*YOUR GOAL*. For every line in the data below that contains "parts", copy the line.

>> start LISTED ENTRIES

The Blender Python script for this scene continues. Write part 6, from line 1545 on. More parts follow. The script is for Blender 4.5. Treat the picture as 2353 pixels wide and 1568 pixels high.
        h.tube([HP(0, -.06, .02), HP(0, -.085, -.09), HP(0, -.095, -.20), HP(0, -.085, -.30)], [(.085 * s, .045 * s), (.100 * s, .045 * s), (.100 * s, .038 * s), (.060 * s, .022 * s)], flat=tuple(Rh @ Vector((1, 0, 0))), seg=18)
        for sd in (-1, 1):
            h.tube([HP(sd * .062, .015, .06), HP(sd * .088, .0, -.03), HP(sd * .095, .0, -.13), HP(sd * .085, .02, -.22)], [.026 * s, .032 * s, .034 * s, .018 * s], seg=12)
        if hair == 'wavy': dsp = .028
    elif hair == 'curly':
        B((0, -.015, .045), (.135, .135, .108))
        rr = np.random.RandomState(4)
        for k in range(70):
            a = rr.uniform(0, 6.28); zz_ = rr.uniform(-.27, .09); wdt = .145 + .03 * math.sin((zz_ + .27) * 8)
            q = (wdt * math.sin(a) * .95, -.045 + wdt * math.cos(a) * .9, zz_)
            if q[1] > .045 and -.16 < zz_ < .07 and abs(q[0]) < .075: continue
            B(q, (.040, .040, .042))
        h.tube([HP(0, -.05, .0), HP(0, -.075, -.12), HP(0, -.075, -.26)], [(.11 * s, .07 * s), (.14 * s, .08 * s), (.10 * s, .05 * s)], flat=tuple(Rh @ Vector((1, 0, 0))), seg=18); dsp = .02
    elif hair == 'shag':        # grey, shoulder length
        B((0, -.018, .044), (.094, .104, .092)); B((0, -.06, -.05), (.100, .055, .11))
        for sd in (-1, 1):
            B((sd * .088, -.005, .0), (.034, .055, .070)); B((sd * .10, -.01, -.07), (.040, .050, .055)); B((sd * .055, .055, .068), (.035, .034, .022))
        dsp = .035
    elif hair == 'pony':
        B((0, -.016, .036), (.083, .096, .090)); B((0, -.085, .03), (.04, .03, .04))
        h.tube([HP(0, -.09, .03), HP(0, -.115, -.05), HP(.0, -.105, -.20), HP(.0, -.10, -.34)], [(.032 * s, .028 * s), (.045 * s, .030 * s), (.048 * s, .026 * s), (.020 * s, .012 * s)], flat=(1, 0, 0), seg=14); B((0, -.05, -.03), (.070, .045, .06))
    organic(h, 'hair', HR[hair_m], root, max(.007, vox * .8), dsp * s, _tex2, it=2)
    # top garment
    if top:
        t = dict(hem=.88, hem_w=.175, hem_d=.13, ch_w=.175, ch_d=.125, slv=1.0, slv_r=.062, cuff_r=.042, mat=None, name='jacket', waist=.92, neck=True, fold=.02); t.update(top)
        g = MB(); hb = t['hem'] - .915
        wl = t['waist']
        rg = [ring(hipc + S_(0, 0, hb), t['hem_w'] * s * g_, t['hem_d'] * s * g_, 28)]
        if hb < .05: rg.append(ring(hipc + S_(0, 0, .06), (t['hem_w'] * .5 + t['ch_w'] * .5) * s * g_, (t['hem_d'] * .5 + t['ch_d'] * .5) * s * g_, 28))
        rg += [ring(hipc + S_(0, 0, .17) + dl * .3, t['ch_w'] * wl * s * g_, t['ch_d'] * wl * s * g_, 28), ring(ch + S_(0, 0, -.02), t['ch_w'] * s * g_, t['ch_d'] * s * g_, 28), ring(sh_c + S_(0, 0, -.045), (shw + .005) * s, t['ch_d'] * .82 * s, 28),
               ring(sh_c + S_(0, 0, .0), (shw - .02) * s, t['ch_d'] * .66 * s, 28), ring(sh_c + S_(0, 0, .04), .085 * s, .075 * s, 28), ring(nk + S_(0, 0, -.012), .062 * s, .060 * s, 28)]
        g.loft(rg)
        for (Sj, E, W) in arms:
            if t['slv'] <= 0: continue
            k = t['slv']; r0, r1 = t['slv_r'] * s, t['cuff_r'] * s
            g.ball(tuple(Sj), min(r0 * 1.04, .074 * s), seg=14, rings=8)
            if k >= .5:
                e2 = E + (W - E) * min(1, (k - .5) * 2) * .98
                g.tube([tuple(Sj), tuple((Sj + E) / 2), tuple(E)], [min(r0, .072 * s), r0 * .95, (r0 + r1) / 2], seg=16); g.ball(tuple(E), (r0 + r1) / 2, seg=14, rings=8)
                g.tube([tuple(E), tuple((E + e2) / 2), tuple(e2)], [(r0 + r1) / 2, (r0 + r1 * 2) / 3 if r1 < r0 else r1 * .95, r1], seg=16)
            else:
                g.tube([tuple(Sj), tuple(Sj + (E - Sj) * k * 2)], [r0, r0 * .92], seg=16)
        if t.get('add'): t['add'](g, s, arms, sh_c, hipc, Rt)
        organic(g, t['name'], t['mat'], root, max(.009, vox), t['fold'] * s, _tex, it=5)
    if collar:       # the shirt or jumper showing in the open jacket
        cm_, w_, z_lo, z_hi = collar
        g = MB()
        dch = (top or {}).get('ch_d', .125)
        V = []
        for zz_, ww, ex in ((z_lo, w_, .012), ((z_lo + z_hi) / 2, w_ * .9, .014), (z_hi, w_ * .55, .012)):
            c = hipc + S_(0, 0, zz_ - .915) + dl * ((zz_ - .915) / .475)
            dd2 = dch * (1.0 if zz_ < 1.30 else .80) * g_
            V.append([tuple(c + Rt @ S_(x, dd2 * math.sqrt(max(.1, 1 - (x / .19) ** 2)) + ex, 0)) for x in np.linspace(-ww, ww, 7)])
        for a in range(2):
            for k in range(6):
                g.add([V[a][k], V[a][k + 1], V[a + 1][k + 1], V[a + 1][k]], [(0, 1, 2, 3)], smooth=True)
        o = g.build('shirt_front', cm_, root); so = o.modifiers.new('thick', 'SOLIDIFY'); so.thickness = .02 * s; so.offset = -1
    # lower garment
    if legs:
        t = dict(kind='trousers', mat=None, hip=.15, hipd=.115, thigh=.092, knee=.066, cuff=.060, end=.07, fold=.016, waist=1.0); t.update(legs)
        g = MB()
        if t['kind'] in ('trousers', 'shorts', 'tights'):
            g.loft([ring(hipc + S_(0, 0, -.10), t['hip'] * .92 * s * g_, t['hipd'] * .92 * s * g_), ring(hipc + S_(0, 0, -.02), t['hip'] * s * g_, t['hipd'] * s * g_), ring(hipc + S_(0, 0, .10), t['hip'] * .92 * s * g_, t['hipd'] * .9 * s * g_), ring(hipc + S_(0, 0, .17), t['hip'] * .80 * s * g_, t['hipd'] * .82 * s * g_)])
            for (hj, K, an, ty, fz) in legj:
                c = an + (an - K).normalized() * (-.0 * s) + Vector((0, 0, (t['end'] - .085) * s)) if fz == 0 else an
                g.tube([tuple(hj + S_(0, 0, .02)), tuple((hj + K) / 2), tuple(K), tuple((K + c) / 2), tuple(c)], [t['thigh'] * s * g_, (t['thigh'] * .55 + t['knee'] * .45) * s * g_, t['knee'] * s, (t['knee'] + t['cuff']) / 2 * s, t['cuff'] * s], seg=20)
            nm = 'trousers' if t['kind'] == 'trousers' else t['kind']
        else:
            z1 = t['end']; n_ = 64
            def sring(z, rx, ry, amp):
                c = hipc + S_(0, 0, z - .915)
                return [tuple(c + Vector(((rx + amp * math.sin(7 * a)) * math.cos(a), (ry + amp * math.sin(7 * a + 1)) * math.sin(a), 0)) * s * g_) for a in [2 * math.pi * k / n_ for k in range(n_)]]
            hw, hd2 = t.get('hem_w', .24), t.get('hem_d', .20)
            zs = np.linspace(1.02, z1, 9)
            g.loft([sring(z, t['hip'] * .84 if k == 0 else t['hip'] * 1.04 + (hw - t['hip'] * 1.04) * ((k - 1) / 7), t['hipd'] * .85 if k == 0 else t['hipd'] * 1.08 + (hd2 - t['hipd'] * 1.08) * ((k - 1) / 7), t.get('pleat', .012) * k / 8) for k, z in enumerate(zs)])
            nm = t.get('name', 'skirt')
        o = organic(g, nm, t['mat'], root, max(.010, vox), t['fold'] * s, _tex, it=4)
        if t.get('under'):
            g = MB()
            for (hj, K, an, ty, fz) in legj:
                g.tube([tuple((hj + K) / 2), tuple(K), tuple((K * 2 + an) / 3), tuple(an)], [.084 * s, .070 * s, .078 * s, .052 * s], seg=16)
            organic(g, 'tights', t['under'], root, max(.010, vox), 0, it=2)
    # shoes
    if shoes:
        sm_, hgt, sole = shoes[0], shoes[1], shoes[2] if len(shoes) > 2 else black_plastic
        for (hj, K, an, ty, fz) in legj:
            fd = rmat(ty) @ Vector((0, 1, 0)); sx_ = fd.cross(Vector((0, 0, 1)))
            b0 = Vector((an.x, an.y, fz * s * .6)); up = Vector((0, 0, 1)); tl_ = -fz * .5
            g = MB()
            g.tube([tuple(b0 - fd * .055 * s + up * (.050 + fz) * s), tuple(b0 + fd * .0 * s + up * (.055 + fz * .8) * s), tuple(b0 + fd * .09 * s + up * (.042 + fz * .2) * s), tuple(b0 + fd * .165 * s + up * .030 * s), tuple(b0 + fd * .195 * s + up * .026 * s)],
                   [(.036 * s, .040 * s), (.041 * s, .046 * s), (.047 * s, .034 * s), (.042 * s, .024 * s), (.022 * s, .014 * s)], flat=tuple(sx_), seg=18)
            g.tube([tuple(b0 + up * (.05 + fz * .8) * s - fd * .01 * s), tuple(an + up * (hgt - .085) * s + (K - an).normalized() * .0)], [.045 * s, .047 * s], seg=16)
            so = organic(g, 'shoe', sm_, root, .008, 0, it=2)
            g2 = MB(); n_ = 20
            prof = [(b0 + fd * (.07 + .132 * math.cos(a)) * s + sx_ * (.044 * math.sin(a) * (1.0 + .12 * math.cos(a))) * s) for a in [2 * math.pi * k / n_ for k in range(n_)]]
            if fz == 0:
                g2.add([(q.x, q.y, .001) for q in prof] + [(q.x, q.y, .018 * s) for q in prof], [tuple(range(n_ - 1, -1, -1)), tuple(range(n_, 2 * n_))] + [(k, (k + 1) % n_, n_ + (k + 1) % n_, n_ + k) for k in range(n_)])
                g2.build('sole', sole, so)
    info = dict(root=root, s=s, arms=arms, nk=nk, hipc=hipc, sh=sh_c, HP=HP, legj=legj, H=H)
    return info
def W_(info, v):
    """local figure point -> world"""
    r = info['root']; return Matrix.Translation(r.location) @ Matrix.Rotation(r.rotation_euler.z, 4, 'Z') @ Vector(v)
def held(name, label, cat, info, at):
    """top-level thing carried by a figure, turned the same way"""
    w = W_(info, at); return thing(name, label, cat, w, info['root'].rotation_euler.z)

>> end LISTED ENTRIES
>> start LISTED ENTRIES

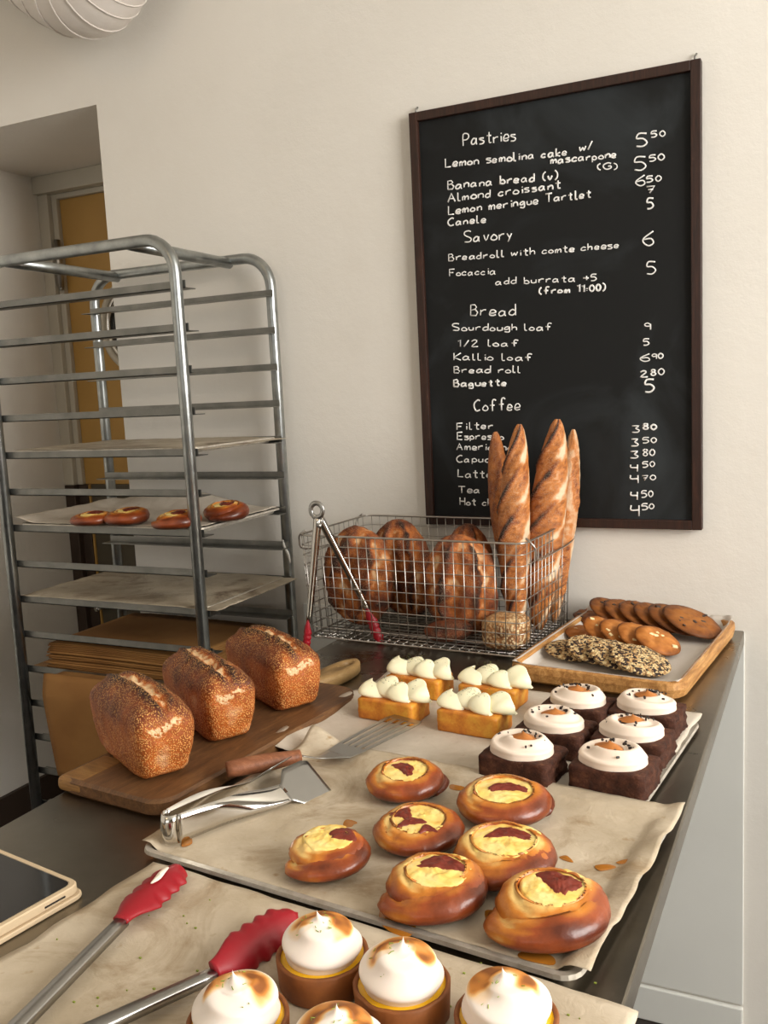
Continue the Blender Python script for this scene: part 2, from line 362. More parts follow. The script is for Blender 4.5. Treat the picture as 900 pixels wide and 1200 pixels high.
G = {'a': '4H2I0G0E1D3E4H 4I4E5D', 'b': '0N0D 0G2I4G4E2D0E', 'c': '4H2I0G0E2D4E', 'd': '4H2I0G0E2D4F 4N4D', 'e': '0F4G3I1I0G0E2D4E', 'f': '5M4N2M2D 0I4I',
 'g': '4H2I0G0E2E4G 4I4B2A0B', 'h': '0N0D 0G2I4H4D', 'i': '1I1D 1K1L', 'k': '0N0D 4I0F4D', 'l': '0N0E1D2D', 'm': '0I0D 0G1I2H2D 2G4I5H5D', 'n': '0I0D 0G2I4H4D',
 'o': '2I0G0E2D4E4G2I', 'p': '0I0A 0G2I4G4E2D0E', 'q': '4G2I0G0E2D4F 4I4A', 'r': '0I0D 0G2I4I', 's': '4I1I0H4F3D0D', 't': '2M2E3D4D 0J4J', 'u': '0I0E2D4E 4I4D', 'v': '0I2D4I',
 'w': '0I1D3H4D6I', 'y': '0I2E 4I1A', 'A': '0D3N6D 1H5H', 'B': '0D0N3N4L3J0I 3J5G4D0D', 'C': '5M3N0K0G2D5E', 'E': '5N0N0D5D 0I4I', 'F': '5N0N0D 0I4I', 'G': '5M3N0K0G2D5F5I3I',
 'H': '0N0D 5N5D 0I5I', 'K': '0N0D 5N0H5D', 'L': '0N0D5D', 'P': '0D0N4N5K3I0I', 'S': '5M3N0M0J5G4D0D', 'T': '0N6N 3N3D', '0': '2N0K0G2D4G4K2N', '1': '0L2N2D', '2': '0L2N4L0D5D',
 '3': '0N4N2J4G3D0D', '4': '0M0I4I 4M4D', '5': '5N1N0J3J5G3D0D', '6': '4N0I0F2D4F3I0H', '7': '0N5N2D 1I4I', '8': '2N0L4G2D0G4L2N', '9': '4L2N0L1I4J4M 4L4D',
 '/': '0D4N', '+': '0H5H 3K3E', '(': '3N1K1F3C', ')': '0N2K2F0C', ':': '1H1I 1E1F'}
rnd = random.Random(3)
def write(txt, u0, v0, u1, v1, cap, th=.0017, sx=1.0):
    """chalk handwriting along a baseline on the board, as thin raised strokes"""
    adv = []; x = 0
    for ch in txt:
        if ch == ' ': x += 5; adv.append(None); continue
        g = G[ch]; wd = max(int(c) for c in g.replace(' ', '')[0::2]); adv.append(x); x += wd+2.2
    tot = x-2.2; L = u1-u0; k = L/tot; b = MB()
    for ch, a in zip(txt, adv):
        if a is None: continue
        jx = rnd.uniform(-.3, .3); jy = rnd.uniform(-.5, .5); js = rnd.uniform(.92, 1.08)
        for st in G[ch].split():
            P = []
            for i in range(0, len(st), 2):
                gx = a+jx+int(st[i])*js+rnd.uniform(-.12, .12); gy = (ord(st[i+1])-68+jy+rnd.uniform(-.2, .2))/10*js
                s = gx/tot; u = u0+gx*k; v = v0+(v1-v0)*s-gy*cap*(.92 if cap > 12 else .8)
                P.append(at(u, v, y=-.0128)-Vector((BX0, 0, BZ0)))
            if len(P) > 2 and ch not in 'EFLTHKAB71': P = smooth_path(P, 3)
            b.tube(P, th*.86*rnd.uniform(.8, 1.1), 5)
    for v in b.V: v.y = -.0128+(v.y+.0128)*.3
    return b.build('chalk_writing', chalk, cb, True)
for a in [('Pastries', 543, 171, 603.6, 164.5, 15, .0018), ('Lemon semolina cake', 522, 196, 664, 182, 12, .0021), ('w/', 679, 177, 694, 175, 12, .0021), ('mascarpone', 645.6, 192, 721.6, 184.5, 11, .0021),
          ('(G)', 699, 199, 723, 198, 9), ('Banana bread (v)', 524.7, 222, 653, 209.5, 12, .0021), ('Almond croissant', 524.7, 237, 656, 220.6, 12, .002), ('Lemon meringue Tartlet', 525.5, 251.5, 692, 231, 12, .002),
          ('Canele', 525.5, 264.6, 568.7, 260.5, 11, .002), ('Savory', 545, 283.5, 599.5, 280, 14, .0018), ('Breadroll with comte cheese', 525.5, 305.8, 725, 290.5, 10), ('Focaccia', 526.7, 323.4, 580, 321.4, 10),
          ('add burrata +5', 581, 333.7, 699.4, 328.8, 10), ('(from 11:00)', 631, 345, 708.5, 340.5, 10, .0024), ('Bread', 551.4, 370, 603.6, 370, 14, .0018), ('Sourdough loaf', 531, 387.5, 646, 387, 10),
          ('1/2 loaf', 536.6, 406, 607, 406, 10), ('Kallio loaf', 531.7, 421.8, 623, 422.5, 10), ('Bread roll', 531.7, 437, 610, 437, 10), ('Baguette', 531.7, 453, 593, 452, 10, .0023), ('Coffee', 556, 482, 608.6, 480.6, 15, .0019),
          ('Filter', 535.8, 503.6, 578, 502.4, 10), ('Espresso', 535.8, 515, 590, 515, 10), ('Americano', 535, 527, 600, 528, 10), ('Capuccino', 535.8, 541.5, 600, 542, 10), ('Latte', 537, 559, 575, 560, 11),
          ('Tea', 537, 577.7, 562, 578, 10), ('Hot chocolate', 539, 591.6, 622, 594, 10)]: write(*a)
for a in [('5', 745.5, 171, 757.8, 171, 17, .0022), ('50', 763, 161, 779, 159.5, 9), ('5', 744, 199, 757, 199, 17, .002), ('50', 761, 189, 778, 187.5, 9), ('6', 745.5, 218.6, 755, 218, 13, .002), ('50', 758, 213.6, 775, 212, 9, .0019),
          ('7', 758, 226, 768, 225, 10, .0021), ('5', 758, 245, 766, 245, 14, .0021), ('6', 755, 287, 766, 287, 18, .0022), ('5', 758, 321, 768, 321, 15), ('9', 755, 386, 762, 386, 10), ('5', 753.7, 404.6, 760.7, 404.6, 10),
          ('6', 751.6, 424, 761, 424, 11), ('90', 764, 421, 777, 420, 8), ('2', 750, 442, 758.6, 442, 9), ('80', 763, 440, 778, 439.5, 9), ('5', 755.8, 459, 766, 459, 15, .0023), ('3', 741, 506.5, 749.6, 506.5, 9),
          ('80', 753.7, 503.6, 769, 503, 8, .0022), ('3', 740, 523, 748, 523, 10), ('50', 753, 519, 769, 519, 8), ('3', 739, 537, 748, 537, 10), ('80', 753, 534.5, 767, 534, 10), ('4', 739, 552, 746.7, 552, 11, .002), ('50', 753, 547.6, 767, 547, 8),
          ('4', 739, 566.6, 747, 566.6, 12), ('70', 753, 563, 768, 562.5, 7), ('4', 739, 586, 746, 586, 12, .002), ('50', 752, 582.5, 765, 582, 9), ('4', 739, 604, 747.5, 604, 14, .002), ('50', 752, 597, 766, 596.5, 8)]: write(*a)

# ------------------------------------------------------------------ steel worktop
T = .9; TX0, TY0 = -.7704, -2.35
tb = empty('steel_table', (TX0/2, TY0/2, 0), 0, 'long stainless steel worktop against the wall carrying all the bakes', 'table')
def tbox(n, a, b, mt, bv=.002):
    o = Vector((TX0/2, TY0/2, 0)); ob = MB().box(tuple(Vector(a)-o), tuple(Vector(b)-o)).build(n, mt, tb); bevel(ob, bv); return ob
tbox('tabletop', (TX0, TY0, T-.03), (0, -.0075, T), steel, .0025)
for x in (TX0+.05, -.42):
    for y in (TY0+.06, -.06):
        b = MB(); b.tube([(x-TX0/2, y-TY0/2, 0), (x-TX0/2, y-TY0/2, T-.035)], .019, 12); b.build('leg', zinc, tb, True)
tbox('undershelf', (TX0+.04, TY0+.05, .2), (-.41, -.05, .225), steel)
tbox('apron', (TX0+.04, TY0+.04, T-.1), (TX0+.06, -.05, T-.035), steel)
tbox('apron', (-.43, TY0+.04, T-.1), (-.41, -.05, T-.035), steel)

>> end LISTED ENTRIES

*EXERCISE RESPONSE*.
The Blender Python script for this scene continues. Write part 6, from line 1545 on. More parts follow. The script is for Blender 4.5. Treat the picture as 2353 pixels wide and 1568 pixels high.
Continue the Blender Python script for this scene: part 2, from line 362. More parts follow. The script is for Blender 4.5. Treat the picture as 900 pixels wide and 1200 pixels high.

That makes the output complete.